_Information supplied_.
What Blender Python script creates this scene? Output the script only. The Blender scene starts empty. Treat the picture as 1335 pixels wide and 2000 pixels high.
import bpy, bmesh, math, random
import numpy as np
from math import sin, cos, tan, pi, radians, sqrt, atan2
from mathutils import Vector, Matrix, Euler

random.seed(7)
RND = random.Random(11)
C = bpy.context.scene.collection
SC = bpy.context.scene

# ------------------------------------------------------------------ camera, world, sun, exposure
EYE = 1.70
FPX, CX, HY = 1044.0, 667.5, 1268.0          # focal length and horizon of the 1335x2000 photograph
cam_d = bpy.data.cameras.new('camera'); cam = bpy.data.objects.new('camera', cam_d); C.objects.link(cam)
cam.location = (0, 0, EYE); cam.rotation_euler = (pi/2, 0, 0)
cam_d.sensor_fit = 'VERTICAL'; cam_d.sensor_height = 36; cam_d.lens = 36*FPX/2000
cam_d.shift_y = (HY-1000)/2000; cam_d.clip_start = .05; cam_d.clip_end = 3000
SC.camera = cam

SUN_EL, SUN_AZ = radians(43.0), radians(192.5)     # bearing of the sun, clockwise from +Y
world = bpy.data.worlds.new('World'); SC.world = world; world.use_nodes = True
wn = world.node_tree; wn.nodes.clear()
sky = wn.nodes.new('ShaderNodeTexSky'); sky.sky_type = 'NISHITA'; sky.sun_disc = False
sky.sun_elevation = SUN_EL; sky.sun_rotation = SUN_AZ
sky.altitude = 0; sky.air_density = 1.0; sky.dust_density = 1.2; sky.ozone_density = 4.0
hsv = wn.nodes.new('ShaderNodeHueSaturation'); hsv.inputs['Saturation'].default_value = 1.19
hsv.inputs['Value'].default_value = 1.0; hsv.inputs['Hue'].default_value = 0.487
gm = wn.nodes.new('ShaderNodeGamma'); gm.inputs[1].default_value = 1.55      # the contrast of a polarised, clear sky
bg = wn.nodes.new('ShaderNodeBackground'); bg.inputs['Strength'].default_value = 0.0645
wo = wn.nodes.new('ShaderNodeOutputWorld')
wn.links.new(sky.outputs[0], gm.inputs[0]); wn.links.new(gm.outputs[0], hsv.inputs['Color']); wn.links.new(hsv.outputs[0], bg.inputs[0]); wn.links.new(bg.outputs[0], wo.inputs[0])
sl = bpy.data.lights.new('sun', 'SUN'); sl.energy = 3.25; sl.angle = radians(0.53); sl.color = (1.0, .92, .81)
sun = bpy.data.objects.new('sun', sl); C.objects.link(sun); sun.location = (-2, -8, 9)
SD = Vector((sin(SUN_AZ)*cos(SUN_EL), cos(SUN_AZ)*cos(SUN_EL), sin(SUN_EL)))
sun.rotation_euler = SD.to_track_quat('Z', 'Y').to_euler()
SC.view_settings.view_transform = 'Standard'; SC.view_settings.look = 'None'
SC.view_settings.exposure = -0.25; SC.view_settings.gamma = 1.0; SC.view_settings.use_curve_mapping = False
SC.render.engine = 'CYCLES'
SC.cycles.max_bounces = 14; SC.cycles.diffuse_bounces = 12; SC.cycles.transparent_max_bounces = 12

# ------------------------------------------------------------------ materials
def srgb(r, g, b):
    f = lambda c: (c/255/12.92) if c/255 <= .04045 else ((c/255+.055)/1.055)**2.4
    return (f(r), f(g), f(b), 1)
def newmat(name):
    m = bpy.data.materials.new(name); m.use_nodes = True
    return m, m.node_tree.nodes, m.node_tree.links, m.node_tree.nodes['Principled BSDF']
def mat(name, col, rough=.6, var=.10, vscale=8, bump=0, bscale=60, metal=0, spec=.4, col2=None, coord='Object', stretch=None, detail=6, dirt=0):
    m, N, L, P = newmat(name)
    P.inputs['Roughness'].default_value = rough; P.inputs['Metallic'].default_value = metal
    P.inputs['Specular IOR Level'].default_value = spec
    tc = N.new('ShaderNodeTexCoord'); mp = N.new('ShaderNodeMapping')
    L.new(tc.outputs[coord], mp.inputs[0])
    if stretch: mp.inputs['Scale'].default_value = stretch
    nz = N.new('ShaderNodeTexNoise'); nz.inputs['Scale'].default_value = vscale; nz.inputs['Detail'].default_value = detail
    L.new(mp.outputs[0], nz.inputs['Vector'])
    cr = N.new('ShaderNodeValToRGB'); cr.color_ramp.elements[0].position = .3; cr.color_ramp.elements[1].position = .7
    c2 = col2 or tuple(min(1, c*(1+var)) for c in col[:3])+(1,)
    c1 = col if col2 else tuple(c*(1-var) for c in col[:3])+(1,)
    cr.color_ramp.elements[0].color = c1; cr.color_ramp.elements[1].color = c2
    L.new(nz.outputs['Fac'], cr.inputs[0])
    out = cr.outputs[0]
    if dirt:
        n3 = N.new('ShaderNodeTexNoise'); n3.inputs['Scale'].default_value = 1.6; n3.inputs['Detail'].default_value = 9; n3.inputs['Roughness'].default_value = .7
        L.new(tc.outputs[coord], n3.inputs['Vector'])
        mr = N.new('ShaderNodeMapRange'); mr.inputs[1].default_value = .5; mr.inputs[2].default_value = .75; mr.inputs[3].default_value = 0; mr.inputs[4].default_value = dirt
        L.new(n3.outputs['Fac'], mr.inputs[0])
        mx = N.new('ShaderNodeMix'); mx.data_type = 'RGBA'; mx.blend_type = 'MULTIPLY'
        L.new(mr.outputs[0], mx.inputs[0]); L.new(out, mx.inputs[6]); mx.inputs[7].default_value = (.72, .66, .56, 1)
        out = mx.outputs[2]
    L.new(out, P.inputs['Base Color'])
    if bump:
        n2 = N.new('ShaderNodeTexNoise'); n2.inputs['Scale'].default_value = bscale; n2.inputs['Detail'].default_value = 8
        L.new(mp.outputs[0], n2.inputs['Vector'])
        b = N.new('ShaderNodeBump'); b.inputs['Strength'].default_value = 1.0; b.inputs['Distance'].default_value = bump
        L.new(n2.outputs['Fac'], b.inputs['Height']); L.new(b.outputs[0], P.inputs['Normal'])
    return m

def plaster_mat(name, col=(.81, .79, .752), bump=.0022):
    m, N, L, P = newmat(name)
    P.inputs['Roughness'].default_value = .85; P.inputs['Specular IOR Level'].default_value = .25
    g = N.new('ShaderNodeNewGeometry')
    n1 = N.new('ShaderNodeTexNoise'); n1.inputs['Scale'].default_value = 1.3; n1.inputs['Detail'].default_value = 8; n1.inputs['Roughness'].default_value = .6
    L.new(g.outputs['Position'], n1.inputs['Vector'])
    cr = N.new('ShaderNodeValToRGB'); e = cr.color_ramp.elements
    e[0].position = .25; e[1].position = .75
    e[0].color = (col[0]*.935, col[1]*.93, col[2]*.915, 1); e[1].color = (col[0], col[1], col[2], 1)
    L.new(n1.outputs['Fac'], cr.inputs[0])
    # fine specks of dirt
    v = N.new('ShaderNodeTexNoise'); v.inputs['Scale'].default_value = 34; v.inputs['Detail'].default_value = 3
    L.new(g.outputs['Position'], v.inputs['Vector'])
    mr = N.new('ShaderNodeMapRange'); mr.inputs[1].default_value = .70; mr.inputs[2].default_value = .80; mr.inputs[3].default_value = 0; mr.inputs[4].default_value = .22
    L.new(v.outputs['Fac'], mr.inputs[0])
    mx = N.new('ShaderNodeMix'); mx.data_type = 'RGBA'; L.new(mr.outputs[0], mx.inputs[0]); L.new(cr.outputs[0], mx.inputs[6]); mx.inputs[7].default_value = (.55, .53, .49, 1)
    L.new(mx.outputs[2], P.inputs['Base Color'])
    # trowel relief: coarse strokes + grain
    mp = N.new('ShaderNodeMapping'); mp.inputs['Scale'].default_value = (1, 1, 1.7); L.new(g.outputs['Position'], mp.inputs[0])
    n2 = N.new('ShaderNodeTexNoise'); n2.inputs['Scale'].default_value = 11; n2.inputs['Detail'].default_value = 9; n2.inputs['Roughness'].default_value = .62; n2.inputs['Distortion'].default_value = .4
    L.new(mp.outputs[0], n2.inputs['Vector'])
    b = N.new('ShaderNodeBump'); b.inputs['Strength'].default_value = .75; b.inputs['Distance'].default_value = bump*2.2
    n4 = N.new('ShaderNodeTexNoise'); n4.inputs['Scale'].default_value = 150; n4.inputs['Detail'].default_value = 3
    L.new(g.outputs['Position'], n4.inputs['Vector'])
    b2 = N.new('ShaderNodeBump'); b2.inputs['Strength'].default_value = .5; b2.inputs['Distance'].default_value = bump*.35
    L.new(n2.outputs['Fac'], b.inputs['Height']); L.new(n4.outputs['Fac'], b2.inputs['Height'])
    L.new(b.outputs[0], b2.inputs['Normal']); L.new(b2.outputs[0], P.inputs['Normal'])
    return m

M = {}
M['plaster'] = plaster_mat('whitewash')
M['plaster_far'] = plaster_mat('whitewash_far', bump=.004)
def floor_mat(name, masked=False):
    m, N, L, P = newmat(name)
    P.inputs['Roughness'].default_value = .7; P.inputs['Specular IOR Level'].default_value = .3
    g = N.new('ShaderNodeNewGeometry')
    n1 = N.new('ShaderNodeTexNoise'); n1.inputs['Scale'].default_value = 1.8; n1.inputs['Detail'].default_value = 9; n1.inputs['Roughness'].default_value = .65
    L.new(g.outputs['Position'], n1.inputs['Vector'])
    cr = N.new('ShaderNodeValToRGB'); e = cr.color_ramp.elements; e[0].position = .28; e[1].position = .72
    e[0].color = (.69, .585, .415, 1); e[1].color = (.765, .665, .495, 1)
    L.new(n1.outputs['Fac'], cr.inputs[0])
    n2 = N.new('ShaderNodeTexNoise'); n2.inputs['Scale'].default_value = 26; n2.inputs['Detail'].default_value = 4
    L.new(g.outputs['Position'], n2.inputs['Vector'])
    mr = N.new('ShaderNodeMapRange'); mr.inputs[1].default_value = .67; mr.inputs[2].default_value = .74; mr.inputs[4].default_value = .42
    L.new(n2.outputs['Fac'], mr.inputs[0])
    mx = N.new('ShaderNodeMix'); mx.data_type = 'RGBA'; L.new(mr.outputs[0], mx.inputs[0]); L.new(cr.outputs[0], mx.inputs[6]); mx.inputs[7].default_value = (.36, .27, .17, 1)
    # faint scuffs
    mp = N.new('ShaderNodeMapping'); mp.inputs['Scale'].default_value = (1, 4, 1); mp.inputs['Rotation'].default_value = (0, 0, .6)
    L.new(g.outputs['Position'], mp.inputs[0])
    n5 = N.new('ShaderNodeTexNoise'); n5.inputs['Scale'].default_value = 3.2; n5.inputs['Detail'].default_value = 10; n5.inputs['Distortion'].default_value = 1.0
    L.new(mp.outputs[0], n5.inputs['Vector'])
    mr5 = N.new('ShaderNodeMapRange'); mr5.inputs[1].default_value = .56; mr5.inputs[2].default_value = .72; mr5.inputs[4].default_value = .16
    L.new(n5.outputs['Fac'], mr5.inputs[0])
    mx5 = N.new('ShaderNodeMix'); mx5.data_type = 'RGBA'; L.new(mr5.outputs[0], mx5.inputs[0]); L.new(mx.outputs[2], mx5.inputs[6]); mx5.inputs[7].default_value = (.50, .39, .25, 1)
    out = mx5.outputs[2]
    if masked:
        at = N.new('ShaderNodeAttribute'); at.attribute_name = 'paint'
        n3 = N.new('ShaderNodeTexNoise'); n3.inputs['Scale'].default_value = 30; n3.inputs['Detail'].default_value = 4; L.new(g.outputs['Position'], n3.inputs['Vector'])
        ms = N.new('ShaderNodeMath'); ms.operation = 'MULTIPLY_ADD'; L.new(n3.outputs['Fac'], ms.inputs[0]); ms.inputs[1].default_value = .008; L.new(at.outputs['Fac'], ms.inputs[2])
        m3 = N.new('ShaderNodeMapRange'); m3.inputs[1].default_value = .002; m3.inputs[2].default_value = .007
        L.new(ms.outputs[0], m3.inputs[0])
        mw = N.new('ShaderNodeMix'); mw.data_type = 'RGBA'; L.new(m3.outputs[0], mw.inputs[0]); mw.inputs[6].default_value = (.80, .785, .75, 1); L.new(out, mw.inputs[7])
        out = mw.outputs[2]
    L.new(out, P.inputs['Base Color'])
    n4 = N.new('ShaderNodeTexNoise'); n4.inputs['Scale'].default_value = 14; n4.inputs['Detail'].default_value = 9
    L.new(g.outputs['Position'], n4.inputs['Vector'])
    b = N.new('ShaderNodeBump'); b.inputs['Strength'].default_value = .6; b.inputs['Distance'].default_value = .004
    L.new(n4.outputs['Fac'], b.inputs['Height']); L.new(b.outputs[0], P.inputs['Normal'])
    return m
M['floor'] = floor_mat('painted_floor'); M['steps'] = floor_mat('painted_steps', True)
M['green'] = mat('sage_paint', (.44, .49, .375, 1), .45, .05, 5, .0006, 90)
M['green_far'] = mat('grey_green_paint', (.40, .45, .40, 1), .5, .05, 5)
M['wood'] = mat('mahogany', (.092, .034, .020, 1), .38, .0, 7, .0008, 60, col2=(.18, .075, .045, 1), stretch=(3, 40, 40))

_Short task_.
Restate the first line and every line after it, word for word, stopping once the line with "SC = bpy.context.scene" is done.

_Answer to this task_.
What Blender Python script creates this scene? Output the script only. The Blender scene starts empty. Treat the picture as 1335 pixels wide and 2000 pixels high.
import bpy, bmesh, math, random
import numpy as np
from math import sin, cos, tan, pi, radians, sqrt, atan2
from mathutils import Vector, Matrix, Euler

random.seed(7)
RND = random.Random(11)
C = bpy.context.scene.collection
SC = bpy.context.scene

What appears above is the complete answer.